グリーフケアを学んでいるときにある先生が時々おっしゃっていたことです。
愛する人を亡くすのも辛いが、愛していない人を亡くすのも辛い
遺族会などに来られる方のほとんどは愛する人、愛するご家族を亡くし、その悲しみをどうすればいいのか、自分の気持ちをどう立て直せばいいのかという辛いお気持ちを抱えています。
あの時もっとこうすればよかった。
辛すぎて思い出の品を見ることができない。
亡くなったご家族と似たような姿の人を見かけるとどきっとしてしまう。
家族が元気でいる人がうらやましい。
亡くなった人に会いたい、声が聞きたい。
仏壇に話しかけている。
夢に出てきてほしいと願っている。
納骨するにはまだ心の準備ができていない。
ちょうど同じ季節が来ると時間が戻って苦しくなる。
こんなに辛く悲しい気持ちを、他の人はどうやって抱えながら生きているのか聴きたい。
このように、亡くなった人を愛していたからこそそれだけ悲しみも深いといえるでしょう。

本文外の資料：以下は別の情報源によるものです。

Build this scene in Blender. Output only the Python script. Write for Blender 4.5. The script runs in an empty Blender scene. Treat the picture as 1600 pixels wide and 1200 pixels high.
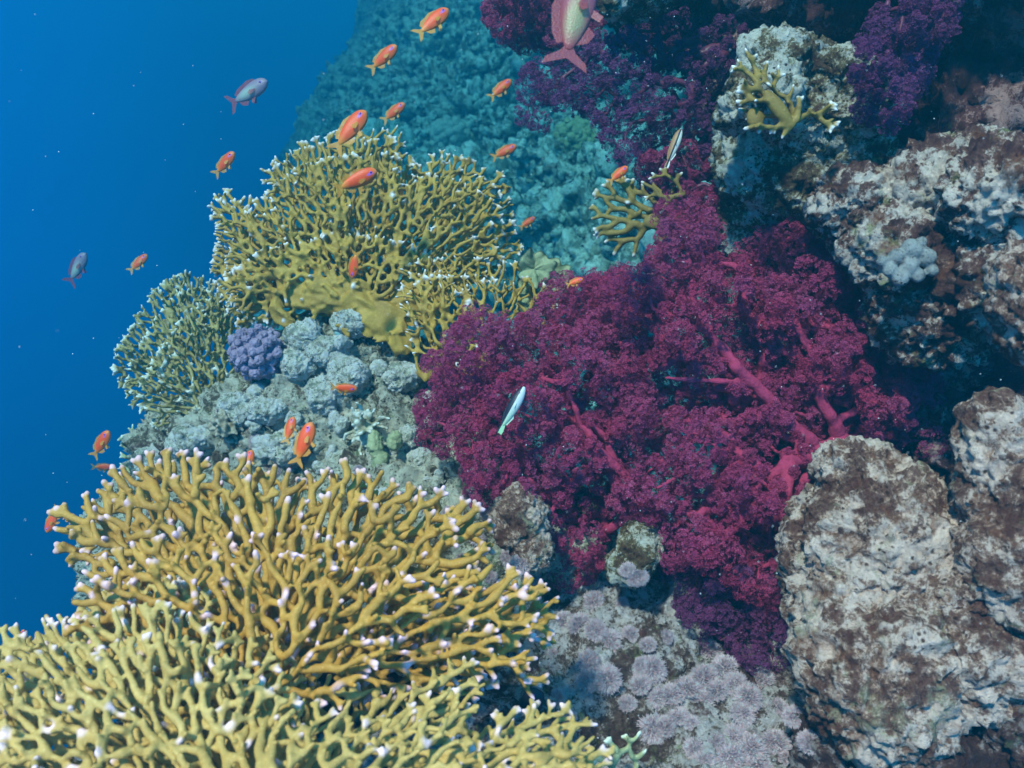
import bpy, math, random
import numpy as np
from mathutils import Vector, Matrix, kdtree
from mathutils.bvhtree import BVHTree

# ------------------------------------------------------------------ camera, water light, sun, exposure
sc = bpy.context.scene
col = sc.collection
PITCH = math.radians(-7)
C0 = np.array([0., 0., 1.5])
RT = np.array([1., 0., 0.])
FW = np.array([0., math.cos(PITCH), math.sin(PITCH)])
UP = np.array([0., -math.sin(PITCH), math.cos(PITCH)])
F = 1280.0                                   # focal length in photograph pixels
cam_d = bpy.data.cameras.new('camera'); cam = bpy.data.objects.new('camera', cam_d); col.objects.link(cam)
cam_d.sensor_width = 36; cam_d.lens = 36 * F / 1600
cam.location = C0; cam.rotation_euler = (math.pi / 2 + PITCH, 0, 0)
cam_d.clip_start = .01; cam_d.clip_end = 200
cam_d.dof.use_dof = True; cam_d.dof.focus_distance = 1.62; cam_d.dof.aperture_fstop = 6
sc.camera = cam
sc.view_settings.view_transform = 'Standard'; sc.view_settings.look = 'None'
sc.view_settings.exposure = 0.28; sc.view_settings.gamma = 1
sc.cycles.use_denoising = True
sc.cycles.max_bounces = 6; sc.cycles.volume_bounces = 0; sc.cycles.transparent_max_bounces = 6
sc.cycles.use_adaptive_sampling = True; sc.cycles.adaptive_threshold = .02

SUN_EL, SUN_AZ = math.radians(43), math.radians(203)     # sun behind the camera, a little to the left
sd = np.array([math.sin(SUN_AZ) * math.cos(SUN_EL), math.cos(SUN_AZ) * math.cos(SUN_EL), math.sin(SUN_EL)])
sl = bpy.data.lights.new('sun', 'SUN'); so = bpy.data.objects.new('sun', sl); col.objects.link(so)
sl.energy = 4.9; sl.angle = math.radians(4); sl.color = (1, .95, .87)
so.rotation_euler = Vector(sd).to_track_quat('Z', 'Y').to_euler()

w = bpy.data.worlds.new('World'); sc.world = w; w.use_nodes = True
nt = w.node_tree; nt.nodes.clear(); N = nt.nodes.new; Lk = nt.links.new
tc = N('ShaderNodeTexCoord'); sep = N('ShaderNodeSeparateXYZ'); Lk(tc.outputs['Generated'], sep.inputs[0])
sky = N('ShaderNodeTexSky'); sky.sky_type = 'NISHITA'; sky.sun_disc = False
sky.sun_elevation = SUN_EL; sky.sun_rotation = SUN_AZ
tint = N('ShaderNodeMix'); tint.data_type = 'RGBA'; tint.blend_type = 'MULTIPLY'; tint.inputs[0].default_value = 1
Lk(sky.outputs[0], tint.inputs[6]); tint.inputs[7].default_value = (.75, .95, 1, 1)
b1 = N('ShaderNodeBackground'); Lk(tint.outputs[2], b1.inputs[0]); b1.inputs[1].default_value = .11
rz = N('ShaderNodeMapRange'); Lk(sep.outputs[2], rz.inputs[0]); rz.inputs[1].default_value = -.55; rz.inputs[2].default_value = .5
def wramp(stops):
    r = N('ShaderNodeValToRGB'); Lk(rz.outputs[0], r.inputs[0]); c = r.color_ramp
    while len(c.elements) < len(stops): c.elements.new(.5)
    for el, (p, k) in zip(c.elements, stops): el.position = p; el.color = (*k, 1)
    return r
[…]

心療内科に通っている人も多いですし、食欲や睡眠にも影響があることもとても多いです。
一方、亡くなった相手は家族であっても愛していなかったという場合の悲嘆もすさまじいものがあるようです。
「自分の人生は一体何だったのか」という悲嘆。
昔はもしかし愛情があって家族になったのかもしれません。
しかし、一緒に生活するにつれ、愛情は枯渇し、本心ではもう愛していないのに別れるという決断もできず、体裁のためにずるずると一緒にいる・・・・。
自分が自分として生きる人生が半分失われている状態をずっと続けてきて、そんな中配偶者が亡くなる。
すると自分がこれまで本当の意味で生きてこなかった、そのことがとても苦しく、愛していない人と一緒にいるということが一体誰のためになるのか、なんのためになるのかという問いに問われるのでしょう。
「私の人生一体なんだったの。」と。
愛していなかった配偶者の死によって、「自分の人生を喪失していた」というスピリチュアルペインに直面することになります。
それまでは生きたいように生きてこれなかったという痛みです。
故人に会いたい、寂しいという愛おしさからくる悲嘆とは異なる苦しみですね。
それまでの人生で、我慢せざるを得ないことが多かったり、理不尽な思いや悔しさ、怒りなども心の奥にはあることでしょう。
愛していないにも関らず、その人と一緒にいなければならなかった状況というのは過酷です。
今回は短いですが、ここまで。
読んでくださりありがとうございました。